Entretien

Le Moyen-Orient est le principal champ de bataille entre l’euro et le dollar

3 min
Benjamin J. Cohen professeur d'économie politique internationale à l'université de Californie, Santa Barbara

Les handicaps de l’euro face au dollar sont-ils d’abord d’ordre économique ou politique ?

L’inertie des acteurs économiques habitués à utiliser le dollar et qui n’ont pas de relations fortes avec l’Europe, comme l’Amérique latine et l’Asie, joue un rôle majeur. Le dollar est également favorisé par le fait qu’il est la monnaie dans laquelle s’exprime le prix des matières premières. Pour les banques centrales, en particulier pour leur politique de placement de réserves, je suis persuadé que les facteurs politiques jouent un rôle plus grand : les relations politiques qu’entretient par exemple l’Asie avec les Etats-Unis y rendent la progression de l’utilisation de l’euro difficile. Les banques centrales sont également sensibles au fait que l’euro n’est pas la monnaie d’un Etat, mais qu’il s’inscrit politiquement dans "un marchandage de souveraineté". L’Europe n’est aujourd’hui qu’une puissance économique et des pays, au Moyen-Orient ou en Asie, qui se situent dans une relation économique, financière, politique et de sécurité avec les Etats-Unis hésiteront longtemps avant de passer à l’euro.

L’histoire montre que les monnaies dominantes peuvent perdre leur place. Qu’est-ce qui a fait perdre sa couronne à la livre sterling ?
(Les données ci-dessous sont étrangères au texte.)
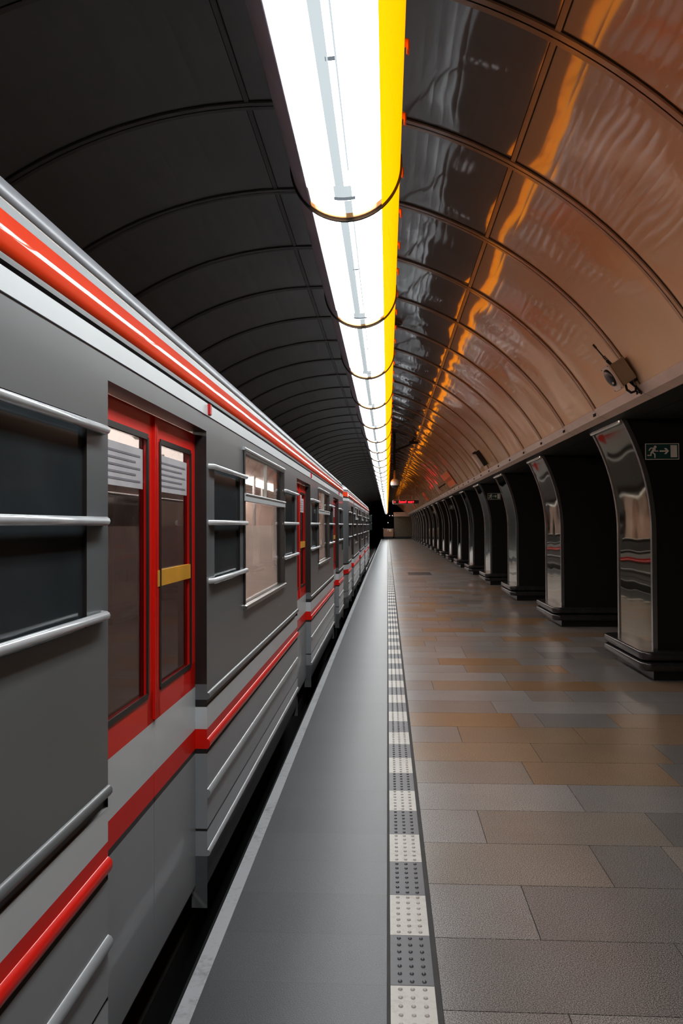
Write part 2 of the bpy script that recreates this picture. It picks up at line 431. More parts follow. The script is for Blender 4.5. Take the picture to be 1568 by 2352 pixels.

Le tournant s’est produit au moment de la Première Guerre mondiale, lorsque les Etats-Unis sont devenus d’importants exportateurs de capitaux, notamment par les prêts qu’ils ont octroyés à la Grande-Bretagne, à la France et à leurs alliés. Pendant ce temps, les Britanniques devaient vendre leurs actifs pour financer la guerre. Aujourd’hui, les Etats-Unis sont endettés et importent des capitaux. Mais l’histoire montre que pour imposer sa monnaie au niveau international, un pays doit commencer par être un fournisseur de crédits du reste du monde. La livre s’est imposée au XIXe siècle quand Londres est devenu le premier fournisseur de capitaux, et le dollar s’est imposé dans les années 20 lorsque New York a joué ce rôle.

Qu’est-ce qui pourrait se passer dans le monde qui contribuerait à renforcer la place de l’euro ?

Je pense que le changement le plus important serait la décision des pays du Golfe de facturer le prix de l’énergie en euro, de placer leurs réserves en euro et de s’ancrer sur la monnaie européenne. Le Moyen-Orient est le principal champ de bataille entre l’euro et le dollar. Le marché de l’énergie est l’un des premiers mondiaux et des évolutions de ce type auraient un effet d’entraînement sur les acteurs privés et de nombreuses banques centrales. Je ne crois pas plausible un scénario selon lequel la Chine choisirait d’abandonner le dollar au profit de l’euro. Alors que l’on peut imaginer l’arrivée de dirigeants politiques au Moyen-Orient tentés par une position de confrontation avec les Etats-Unis.

Et si l’euro arrivait alors à remplacer le dollar ?

Pour l’Europe, la définition de la politique monétaire deviendrait plus difficile car une monnaie dominante connaît des entrées et des sorties de capitaux qui rendent la gestion de la monnaie plus problématique. De plus, cela forcerait l’Europe à prendre plus de responsabilité dans la gestion du système économique international et de ne pas l’abandonner aux Etats-Unis comme elle le fait maintenant. Si l’Europe, du fait de sa fragmentation politique, ne pouvait assurer ce rôle, le monde risquerait alors d’être confronté à un manque de leadership. Enfin, la Banque centrale européenne, qui ne semble préoccupée que par l’inflation, imposerait au monde une politique prenant insuffisamment en compte le niveau de l’activité, contrairement à ce que fait la banque centrale américaine. Ce qui ne serait pas bon pour la croissance mondiale.